This was the week the consequences of the Ukraine war, Nato’s proxy war with Russia, became much clearer. The decision by Joe Biden to allow the use of ATACMS missies, able to fire deep into Russian territory, by Ukraine was another crossing of a red line which he said wouldn’t happen. The reason Biden resisted giving this permission was fear by the US that it would severely escalate the war by bringing the US into direct military conflict with Russia. The missiles need US targeting information, authorisation, and personnel to launch.
By the time he realised he had only weeks left in the White House, however, Biden decided to have one last throw of the dice, in the process hoping to commit his successor, Donald Trump, to continued deep involvement in the war. He had already been encouraged in this by Keir Starmer, whose government is revealing itself as the most belligerent of the western powers over Ukraine. Starmer immediately assured Ukraine it can also use British Storm Shadow missiles against Russia.
Vladimir Putin responded with an attack on Ukraine using new missiles designed to carry tactical nuclear warheads and capable of reaching anywhere in Europe. He has also altered the conditions for nuclear attack to cover a non-nuclear power (Ukraine) backed by a nuclear one (US or Britain).
There are supposedly 10,000 North Korean troops in Kursk, and, reportedly, number of Yemeni fighters, both there to support Russia against Ukraine. This is given as the reason for Biden’s escalation. There is however silence on the huge number of US troops stationed around the world, from Japan and Germany to the Middle East, where there are an estimated 50,000. The Nato countries bordering Russia and Ukraine all have foreign troops on their territory, but this is regarded as totally acceptable. It is common to talk about Nato’s coalition of enemies as China, Russia, Iran and North Korea while conveniently forgetting that China and Russia backed much of western and Nato foreign policy over the past two decades, including the war on Afghanistan and the bombing of Libya. It is the consequences of western foreign policy which has changed this.
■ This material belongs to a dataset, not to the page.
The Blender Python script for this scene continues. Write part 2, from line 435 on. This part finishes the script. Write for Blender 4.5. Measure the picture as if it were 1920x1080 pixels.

Right from the beginning, following Putin’s invasion of Ukraine back in February 2022, the western powers have poured weaponry into the country, while claiming that they were not directly involved in the war itself. That has never been true: Ukrainian troops have been trained in Britain, governments have shared intelligence with Ukraine, special forces have been in the country, a blind eye was turned to ex-army volunteers fighting in the war.
With peace talks in Istanbul between the two sides scuppered by Boris Johnson and others in the spring of 2022, the feeling of the western powers was that it could push Russia onto the back foot and severely weaken its rival. But it didn’t turn out like that. Ukraine was unable to launch the much-vaunted summer offensive of 2023, and since then has been losing the war very slowly and with terrible casualties on both sides. As the war has continued it has become more unpopular with Ukrainians, facing death and injury, greater levels of enforced conscription, and privation and displacement. Russia is slowly advancing in the east of the country, and has also pushed back against the Ukrainian invasion of its Kursk province.
One reason for this is Russia’s advantage in terms of population which is important in the deadly war of attrition being conducted. It is an open secret that the increased use of US and British missiles is not going to alter the balance of forces in the immediate fighting. Its purpose is to do as much damage to Russia in the short term, and to put Ukraine in the most advantageous position possible for the negotiations and peace talks that everyone knows are going to come in the next year.
But the nuclear powers are playing with fire – none more so than Starmer, who seems to spend all his time at international summits while his domestic popularity plummets. If Putin decides to retaliate further, then Britain will be a major target. And the consequences of further western missile hits inside Russia may well be devastating.
This point is repeatedly downplayed by western politicians, who on the one hand portray Putin as the new Hitler but on the other dismiss his threats as those of a paper tiger. He is neither. But he is in possession of nuclear weapons and the threat of nuclear war is looming greater than it has for decades.
There has always been a strand of the left that supported the arming of Ukraine in the slipstream of British government policy, on the grounds that it was about the right of small nations to self-determination. It’s a spurious argument: Ukraine does not have self-determination from the Nato powers, as is now very clear. And just as the justification for the First World War, that it guaranteed the neutrality of Belgium against German aggression, hid the reality that this was a war for markets and empire, so this justification ignores the role of inter imperial rivalry and the warmongering of the Nato powers.
This war will end with negotiations – but how many people will have to die before that happens?